▸ **Work to do**: Locate all lines with the word "Write" and copy them out.

▸ **Given entries**:
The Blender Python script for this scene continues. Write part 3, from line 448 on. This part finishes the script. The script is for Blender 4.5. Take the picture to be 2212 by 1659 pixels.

* * *

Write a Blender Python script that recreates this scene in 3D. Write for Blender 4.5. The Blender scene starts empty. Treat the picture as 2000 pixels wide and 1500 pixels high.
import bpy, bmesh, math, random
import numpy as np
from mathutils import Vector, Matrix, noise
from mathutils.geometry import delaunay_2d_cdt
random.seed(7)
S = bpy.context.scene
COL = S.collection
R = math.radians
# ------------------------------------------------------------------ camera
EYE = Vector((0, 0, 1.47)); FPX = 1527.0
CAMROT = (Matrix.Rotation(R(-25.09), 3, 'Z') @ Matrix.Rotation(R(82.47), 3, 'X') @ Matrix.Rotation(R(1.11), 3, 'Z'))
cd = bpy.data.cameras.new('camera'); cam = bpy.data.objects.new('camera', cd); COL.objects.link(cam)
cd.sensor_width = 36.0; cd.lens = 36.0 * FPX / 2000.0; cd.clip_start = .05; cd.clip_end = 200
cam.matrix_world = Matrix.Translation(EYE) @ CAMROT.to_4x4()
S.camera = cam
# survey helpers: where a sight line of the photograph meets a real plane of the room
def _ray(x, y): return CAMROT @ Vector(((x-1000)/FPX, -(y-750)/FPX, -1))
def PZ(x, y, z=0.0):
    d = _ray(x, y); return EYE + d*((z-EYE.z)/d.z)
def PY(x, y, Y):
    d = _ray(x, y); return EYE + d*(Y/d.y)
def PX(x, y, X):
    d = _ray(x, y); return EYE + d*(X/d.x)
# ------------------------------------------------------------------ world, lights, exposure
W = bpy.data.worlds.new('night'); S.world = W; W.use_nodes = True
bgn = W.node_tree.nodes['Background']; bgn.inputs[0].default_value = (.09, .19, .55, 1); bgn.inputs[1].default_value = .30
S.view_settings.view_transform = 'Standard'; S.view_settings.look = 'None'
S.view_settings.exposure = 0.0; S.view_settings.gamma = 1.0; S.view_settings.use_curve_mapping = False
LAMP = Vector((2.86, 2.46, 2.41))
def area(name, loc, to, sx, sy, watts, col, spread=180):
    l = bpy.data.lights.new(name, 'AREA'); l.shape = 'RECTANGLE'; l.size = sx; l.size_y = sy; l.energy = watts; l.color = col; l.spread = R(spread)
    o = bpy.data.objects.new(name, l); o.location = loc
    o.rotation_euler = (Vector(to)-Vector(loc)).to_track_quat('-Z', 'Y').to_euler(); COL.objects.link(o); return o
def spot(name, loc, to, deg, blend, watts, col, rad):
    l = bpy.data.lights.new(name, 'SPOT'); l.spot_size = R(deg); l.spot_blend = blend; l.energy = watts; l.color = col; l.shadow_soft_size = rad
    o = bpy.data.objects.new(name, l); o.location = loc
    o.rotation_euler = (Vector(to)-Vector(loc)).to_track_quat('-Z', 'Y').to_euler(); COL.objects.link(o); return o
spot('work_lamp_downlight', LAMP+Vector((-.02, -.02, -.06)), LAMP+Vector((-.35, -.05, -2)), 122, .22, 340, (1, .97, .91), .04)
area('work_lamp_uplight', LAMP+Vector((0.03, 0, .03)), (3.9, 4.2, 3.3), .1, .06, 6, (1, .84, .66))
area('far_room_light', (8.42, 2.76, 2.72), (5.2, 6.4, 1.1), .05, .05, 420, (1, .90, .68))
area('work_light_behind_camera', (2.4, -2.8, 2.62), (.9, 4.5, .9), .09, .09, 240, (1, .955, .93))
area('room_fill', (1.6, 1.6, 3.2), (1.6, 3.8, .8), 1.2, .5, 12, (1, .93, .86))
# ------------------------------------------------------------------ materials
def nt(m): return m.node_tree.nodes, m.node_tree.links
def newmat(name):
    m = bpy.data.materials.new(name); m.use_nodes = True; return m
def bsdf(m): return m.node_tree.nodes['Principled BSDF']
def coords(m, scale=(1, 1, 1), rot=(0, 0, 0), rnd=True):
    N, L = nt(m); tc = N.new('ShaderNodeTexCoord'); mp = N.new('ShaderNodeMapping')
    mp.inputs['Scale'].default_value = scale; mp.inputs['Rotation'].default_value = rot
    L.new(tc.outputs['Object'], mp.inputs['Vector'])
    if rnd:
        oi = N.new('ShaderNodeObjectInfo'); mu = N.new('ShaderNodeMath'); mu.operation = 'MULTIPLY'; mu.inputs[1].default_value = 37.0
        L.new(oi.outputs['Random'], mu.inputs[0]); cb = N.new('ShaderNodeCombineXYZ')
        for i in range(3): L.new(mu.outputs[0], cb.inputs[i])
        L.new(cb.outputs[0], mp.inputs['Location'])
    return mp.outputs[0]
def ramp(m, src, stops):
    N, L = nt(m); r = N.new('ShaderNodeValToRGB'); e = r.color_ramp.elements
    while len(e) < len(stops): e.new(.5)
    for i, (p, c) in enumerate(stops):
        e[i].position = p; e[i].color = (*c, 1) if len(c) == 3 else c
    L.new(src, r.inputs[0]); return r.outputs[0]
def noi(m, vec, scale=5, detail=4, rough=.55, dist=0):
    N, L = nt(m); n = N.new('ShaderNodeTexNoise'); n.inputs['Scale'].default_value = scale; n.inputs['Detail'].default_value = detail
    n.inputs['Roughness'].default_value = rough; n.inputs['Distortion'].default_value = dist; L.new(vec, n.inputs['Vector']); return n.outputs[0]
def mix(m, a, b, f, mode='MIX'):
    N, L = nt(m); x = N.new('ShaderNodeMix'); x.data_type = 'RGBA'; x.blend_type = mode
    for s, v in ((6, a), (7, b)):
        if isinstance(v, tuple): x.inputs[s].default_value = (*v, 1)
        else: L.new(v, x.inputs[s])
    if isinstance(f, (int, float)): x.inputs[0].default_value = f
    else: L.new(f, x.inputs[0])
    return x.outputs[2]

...

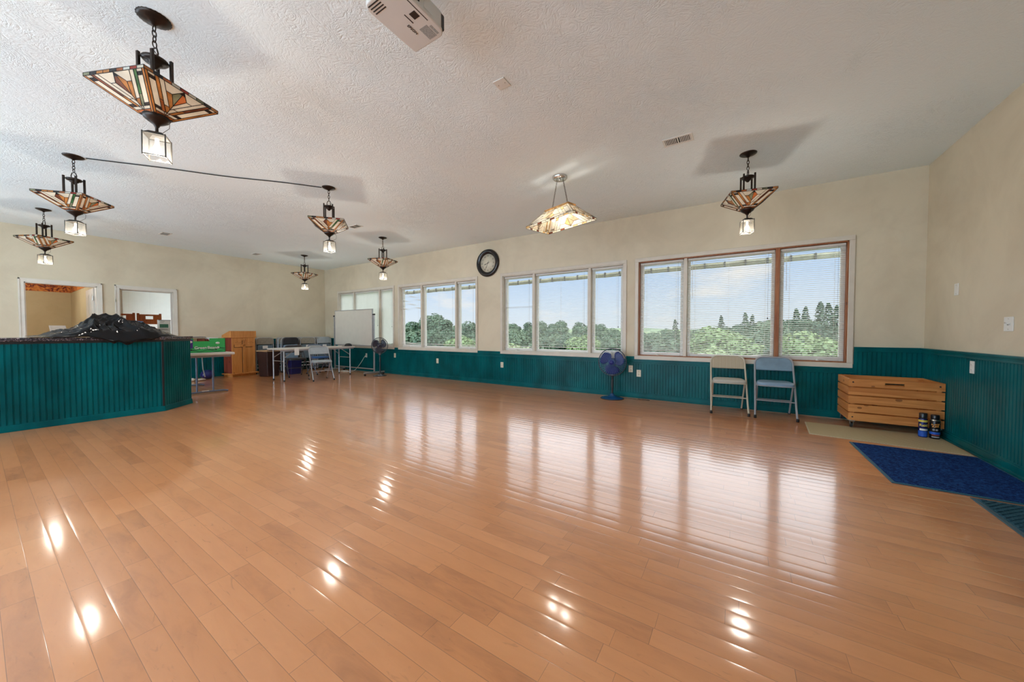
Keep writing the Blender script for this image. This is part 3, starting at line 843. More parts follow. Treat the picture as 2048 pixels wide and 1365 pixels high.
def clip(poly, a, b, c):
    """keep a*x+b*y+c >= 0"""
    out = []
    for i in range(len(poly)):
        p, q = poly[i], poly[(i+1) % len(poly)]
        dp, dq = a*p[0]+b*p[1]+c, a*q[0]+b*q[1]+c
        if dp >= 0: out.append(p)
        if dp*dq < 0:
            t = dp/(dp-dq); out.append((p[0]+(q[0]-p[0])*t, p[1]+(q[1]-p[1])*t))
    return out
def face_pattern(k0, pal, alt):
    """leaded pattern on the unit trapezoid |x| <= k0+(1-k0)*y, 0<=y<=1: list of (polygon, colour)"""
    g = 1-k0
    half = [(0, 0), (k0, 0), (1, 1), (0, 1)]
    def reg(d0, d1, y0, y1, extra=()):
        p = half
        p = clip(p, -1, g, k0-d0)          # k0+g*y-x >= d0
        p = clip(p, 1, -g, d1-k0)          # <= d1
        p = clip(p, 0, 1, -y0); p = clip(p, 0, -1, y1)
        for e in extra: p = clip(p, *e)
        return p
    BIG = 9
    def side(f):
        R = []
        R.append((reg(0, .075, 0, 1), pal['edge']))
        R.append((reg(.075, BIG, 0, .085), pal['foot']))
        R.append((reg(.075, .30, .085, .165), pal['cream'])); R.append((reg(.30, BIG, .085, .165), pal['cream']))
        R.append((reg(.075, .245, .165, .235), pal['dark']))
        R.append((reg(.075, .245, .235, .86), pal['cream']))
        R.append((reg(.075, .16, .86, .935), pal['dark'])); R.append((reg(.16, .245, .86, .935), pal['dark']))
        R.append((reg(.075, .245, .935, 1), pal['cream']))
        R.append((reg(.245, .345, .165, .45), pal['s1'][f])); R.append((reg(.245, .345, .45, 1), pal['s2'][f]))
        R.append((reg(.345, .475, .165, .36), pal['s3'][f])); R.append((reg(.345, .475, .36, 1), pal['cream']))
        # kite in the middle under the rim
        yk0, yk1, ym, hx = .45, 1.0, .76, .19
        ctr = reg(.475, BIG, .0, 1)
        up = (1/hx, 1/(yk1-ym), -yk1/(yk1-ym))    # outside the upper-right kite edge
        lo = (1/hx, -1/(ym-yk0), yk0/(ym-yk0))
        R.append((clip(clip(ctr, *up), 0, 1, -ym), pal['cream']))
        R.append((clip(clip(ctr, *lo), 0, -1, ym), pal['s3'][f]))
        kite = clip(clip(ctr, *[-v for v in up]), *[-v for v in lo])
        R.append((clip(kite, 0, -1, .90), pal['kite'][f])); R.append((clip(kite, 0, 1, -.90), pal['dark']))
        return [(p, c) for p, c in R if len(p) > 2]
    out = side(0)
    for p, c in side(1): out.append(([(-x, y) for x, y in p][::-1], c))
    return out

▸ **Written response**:
The Blender Python script for this scene continues. Write part 3, from line 448 on. This part finishes the script. The script is for Blender 4.5. Take the picture to be 2212 by 1659 pixels.
Write a Blender Python script that recreates this scene in 3D. Write for Blender 4.5. The Blender scene starts empty. Treat the picture as 2000 pixels wide and 1500 pixels high.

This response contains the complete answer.